* **Material provided**:
····················
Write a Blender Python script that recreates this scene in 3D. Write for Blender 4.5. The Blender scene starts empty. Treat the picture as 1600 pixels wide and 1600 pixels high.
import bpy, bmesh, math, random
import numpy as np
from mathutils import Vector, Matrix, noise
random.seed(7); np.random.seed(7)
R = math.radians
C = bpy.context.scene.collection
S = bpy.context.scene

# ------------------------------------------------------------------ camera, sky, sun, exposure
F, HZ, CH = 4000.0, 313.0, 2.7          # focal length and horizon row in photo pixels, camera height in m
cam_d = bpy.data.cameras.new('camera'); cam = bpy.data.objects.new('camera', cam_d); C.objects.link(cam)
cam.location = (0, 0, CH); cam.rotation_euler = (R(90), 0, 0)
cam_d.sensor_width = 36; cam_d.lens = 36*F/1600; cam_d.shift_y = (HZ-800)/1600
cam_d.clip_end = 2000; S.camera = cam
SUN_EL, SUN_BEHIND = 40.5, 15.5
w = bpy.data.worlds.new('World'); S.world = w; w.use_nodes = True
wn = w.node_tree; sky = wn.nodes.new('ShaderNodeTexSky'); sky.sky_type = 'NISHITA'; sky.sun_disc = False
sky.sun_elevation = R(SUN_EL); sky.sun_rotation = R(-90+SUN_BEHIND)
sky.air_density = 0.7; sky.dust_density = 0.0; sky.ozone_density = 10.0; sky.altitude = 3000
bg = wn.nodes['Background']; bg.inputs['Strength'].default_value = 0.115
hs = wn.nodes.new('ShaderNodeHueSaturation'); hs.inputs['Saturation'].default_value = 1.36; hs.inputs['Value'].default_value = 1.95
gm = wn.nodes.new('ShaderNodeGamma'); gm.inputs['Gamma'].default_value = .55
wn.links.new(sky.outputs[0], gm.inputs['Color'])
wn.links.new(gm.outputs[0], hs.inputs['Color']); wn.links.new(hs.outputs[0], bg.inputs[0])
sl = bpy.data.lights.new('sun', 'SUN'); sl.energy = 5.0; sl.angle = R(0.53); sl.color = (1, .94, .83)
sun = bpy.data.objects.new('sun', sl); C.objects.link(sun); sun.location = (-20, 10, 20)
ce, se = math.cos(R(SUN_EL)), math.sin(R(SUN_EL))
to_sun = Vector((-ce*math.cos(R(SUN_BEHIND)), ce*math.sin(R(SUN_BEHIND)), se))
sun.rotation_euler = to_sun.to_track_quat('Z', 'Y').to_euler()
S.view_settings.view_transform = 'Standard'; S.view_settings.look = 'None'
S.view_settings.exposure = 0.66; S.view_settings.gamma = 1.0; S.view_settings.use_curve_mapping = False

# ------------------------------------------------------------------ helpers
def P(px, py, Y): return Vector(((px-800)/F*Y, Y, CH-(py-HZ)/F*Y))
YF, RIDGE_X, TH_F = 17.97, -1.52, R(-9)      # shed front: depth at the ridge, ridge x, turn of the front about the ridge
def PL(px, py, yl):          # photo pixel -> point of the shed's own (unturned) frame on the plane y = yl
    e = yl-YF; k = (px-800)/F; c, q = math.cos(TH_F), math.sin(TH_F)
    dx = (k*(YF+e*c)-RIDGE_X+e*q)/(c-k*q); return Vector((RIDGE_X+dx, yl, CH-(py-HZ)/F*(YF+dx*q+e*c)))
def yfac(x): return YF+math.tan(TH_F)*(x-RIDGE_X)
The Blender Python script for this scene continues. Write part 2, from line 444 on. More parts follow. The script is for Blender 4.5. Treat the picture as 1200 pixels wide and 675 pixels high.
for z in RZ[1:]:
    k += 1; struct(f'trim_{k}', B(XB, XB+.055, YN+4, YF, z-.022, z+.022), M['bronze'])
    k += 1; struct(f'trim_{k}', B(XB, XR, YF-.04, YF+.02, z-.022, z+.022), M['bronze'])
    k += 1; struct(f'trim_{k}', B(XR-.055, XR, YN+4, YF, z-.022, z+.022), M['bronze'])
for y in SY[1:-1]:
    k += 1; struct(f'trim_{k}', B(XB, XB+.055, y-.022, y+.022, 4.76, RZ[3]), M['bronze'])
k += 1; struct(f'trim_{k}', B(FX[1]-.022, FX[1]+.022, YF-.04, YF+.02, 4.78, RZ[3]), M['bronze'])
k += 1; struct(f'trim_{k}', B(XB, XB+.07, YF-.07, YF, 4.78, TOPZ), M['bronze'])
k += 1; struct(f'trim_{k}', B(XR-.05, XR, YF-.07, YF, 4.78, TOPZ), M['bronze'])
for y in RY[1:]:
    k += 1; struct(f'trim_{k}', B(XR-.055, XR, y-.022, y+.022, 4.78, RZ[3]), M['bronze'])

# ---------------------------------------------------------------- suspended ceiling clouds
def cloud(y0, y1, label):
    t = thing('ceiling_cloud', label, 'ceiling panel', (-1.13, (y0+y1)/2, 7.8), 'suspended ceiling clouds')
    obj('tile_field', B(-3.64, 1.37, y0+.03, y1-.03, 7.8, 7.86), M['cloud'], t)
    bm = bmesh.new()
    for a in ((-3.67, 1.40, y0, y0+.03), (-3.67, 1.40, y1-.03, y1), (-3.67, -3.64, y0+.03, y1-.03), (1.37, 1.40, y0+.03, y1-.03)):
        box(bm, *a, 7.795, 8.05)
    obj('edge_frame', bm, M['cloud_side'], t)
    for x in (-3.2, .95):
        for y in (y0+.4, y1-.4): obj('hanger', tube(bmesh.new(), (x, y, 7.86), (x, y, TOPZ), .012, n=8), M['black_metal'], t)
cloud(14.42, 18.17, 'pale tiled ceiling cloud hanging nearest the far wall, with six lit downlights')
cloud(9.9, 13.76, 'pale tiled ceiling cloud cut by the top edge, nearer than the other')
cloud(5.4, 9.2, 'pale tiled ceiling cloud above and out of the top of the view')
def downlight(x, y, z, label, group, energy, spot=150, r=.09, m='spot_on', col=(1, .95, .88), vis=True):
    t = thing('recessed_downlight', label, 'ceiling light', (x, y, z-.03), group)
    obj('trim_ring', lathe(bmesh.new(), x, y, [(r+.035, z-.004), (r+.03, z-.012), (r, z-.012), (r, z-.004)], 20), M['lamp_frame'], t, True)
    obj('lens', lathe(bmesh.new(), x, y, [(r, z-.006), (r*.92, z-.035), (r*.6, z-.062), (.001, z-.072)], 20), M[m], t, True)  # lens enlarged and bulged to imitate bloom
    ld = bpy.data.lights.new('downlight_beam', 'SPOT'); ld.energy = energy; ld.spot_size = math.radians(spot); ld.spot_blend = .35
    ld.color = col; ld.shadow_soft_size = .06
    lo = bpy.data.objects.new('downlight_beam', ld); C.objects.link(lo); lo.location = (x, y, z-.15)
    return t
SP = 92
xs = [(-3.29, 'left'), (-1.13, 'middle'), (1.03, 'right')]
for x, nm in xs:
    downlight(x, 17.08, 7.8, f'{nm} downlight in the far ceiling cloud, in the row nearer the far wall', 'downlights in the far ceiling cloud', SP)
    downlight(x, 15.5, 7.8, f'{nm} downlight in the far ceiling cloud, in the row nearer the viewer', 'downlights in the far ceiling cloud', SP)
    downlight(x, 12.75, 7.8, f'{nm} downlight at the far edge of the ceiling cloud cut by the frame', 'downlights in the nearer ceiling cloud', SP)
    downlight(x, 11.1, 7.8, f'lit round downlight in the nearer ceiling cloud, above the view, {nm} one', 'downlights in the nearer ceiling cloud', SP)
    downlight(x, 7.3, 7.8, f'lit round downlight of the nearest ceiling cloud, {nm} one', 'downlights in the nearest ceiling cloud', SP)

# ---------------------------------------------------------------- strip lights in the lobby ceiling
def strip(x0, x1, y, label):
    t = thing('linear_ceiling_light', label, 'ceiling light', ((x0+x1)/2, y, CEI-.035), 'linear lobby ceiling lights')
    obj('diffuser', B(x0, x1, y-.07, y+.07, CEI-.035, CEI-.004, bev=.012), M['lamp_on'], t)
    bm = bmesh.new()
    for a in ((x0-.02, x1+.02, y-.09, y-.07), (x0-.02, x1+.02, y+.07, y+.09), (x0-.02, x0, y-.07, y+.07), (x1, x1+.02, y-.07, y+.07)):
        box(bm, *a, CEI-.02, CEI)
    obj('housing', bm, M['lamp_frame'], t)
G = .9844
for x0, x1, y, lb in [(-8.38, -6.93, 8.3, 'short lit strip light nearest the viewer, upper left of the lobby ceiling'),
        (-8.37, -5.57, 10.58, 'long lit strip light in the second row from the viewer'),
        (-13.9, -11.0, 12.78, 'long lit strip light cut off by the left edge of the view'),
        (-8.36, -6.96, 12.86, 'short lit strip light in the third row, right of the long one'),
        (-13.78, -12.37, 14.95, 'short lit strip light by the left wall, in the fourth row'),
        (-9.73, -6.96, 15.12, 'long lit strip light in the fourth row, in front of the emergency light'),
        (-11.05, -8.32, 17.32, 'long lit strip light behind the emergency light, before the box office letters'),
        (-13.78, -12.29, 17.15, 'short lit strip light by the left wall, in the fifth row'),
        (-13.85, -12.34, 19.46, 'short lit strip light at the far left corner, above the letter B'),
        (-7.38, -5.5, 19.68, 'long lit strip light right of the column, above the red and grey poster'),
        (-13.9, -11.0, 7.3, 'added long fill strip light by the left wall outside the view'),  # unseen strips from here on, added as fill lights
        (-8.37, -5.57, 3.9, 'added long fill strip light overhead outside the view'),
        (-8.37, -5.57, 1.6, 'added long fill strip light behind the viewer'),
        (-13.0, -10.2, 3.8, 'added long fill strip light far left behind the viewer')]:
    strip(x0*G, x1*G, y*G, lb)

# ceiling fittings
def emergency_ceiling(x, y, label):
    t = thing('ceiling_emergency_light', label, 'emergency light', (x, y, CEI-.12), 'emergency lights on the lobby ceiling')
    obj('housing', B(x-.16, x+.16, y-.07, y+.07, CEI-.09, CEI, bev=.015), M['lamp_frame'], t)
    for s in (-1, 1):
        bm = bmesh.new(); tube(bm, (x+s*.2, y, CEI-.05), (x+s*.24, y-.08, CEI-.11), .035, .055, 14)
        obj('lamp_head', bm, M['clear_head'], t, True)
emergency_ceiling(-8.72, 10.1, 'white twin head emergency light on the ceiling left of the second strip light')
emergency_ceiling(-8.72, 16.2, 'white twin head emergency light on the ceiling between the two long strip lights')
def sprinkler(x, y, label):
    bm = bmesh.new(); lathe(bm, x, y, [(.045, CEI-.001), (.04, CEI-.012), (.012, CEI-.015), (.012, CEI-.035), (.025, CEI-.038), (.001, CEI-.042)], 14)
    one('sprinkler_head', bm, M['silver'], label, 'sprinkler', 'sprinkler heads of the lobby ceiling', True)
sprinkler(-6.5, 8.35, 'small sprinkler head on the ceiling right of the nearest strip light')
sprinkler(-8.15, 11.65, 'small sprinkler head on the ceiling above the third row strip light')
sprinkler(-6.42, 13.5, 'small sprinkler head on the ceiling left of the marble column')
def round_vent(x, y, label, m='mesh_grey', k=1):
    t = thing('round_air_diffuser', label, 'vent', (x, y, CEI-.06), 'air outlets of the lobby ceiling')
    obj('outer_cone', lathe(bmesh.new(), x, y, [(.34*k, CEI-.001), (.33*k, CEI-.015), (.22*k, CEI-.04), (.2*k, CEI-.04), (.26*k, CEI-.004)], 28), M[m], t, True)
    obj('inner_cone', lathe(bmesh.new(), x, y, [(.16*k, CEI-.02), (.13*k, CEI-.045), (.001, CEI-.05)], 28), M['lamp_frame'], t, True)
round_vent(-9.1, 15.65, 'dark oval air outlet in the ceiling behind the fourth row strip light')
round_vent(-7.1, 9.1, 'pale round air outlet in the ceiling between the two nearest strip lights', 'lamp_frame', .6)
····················
* **Written instruction**: Exactly as they stand, please print the lines from the first line of the records above down to the line that includes "S = bpy.context.scene", both of those included and no others.

* **Expected output**:
Write a Blender Python script that recreates this scene in 3D. Write for Blender 4.5. The Blender scene starts empty. Treat the picture as 1600 pixels wide and 1600 pixels high.
import bpy, bmesh, math, random
import numpy as np
from mathutils import Vector, Matrix, noise
random.seed(7); np.random.seed(7)
R = math.radians
C = bpy.context.scene.collection
S = bpy.context.scene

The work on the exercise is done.